Além disso, em resposta ao ofício do Juízo a quo sobre o procedimento a ser adotado no caso de divórcio de casal beneficiário de parcela de assentamento rural, aplica-se o art. 5º da Instrução Normativa 38/2003, a seguir transcrito:


“Art. 5º Que nos casos de dissolução do casamento ou da união estável será assegurada a permanência da mulher como detentora do lote ou parcela, desde que os filhos estejam sob sua guarda.


§1º Havendo alteração na situação civil das beneficiárias no Programa Nacional de Reforma Agrária, caberá ao interessado a obrigatoriedade de requerer junto ao Incra a referida mudança, acompanhada da averbação da separação do casamento e/ou a dissolução da união estável, bem como declaração da nova situação civil.


§ 2º O homem ou a mulher excedente será assentado pelo Incra, com preferência em outro assentamento do município ou região, condicionado à disponibilidade de vagas.”


Contudo, se as partes se casaram aos 16.12.1986, sob o regime da comunhão parcial de bens e se separaram de fato em 06.04.2009, com o trânsito em julgado da sentença de divórcio em 17.07.2014 (processo número XX), há de se comunicar o patrimônio que sobreveio ao casal no período da união, presumindo-se o esforço mútuo para esta aquisição, nos termos do art. 1.658 do Código Civil:


“Art. 1.658. No regime de comunhão parcial, comunicam-se os bens que sobrevierem ao casal, na constância do casamento, com as exceções dos artigos seguintes”.

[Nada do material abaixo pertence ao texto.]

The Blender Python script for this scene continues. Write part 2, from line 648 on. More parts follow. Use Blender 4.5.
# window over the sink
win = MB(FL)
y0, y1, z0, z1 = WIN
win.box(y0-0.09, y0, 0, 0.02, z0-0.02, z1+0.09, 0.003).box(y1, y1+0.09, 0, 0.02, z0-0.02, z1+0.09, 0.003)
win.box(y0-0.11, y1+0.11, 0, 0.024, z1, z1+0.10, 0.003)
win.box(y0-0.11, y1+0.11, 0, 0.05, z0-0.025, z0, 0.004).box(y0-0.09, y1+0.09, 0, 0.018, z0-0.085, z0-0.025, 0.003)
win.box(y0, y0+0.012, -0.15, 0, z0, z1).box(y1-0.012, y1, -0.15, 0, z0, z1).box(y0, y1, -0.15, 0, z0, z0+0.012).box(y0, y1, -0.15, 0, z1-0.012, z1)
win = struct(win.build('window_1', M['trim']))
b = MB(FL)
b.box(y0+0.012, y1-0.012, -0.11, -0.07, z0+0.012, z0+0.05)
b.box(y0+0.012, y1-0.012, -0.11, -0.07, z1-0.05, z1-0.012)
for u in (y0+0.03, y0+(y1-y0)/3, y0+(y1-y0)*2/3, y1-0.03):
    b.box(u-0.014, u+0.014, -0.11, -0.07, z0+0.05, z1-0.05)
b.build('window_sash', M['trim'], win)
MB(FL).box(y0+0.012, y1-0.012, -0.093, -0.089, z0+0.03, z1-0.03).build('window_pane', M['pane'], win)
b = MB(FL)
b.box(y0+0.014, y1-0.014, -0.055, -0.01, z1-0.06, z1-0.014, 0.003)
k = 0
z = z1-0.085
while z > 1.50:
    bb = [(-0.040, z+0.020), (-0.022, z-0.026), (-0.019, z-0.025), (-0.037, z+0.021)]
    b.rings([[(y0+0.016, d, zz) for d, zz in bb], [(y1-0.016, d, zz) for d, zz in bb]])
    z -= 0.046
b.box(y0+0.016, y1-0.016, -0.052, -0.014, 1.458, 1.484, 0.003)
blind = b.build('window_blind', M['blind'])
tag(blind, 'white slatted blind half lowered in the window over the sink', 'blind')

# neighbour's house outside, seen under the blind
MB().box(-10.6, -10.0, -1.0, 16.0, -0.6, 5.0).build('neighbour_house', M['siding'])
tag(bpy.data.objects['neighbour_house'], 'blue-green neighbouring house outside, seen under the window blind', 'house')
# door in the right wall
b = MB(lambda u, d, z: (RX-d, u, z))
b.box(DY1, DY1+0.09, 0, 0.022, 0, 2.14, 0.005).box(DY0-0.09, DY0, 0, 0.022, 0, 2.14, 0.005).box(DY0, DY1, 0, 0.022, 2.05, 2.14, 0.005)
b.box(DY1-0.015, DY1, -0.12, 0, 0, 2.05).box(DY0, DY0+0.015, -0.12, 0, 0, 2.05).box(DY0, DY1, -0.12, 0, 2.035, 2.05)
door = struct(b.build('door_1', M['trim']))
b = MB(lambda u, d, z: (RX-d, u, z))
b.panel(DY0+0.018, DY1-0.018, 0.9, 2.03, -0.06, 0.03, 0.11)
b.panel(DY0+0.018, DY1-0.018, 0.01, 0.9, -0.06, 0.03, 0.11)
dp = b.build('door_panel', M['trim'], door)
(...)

Pelos documentos constantes dos autos, verifica-se que o casal foi incluído em 23.07.2004 no Programa Nacional de Reforma Agrária, assentados na parcela […] do Projeto de Assentamento Nova Tangará, no Município de Uberlândia, conforme Termo de Compromisso nº MG […] (f. 48/49), durante a constância do casamento. E, ainda que conste, no Decreto nº 59.428/66, bem como na Instrução Normativa nº 38/2003 do Incra, a proibição do fracionamento do lote, verifica-se que, no caso específico dos autos, há divisão cômoda entre os bens do casal a serem partilhados, isto é, um pode ficar com o imóvel urbano e o outro com o imóvel rural.


No entanto, apesar de a legislação proibir o fracionamento do lote, tal não importa na proibição de que seja incluído no rol de bens a serem partilhados pelo casal, já que, repita-se, adquirido na constância do casamento.


Sendo assim, o imóvel objeto do assentamento rural deverá ser incluído na partilha do casal, na proporção de 50% para cada parte, respeitada a proibição de seu fracionamento, imposta no art. 67, § 2º, do Decreto nº 59.428/66, sendo certo que o valor do referido imóvel deverá ser apurado em fase de liquidação, para, juntamente com os demais bens comuns, serem partilhados em igual proporção entre as partes.


A propósito, já decidiu este egrégio Tribunal:


“Apelação cível. Ação de reconhecimento e dissolução de sociedade de fato. Partilha de imóvel outorgado pelo Incra durante a vigência da união estável. Provas testemunhais. Título de propriedade e contrato de assentamento. Documentos xerocopiados apresentados pelas partes com informações divergentes daquelas constantes nos documentos originais. Informações inseridas nos documentos originais. Impossibilidade de atribuição de responsabilidade à apelada. Exigência do Incra para concessão de parcela de terreno. Residência na propriedade com a família. Arrendamento do imóvel rural. Proprietários-arrendantes. Ambas as partes. Direito à meação. – Se a análise detida do conjunto probatório, notadamente das provas testemunhais colhidas, autoriza a conclusão de que o relacionamento havido entre as partes se iniciou antes de ser firmado contrato de assentamento com o Instituto Nacional de Colonização e Reforma Agrária (Incra), deve ser reconhecido o direito da companheira à sua meação, na esteira do bem-lançado parecer da douta Procuradoria-Geral de Justiça” (TJMG. Apelação Cível 1.0344.06.029522-9/001, Rel. Des. Armando Freire, 1ª Câmara Cível, j. em 25.08.2009, p. em 21.09.2009).


Diante de todo o exposto, rejeito a preliminar e dou provimento ao recurso, para reconhecer à apelante o direito da inclusão do imóvel rural (gleba XX do assentamento de terras Tangará) na partilha, observada a proibição de seu fracionamento. 


Custas e honorários de sucumbência, pelo apelado, suspensas por litigar sob o benefício da justiça gratuita.


Votaram de acordo com a Relatora os Desembargadores Audebert Delage e Edilson Fernandes.


Súmula – REJEITARAM A PRELIMINAR E DERAM PROVIMENTO AO RECURSO.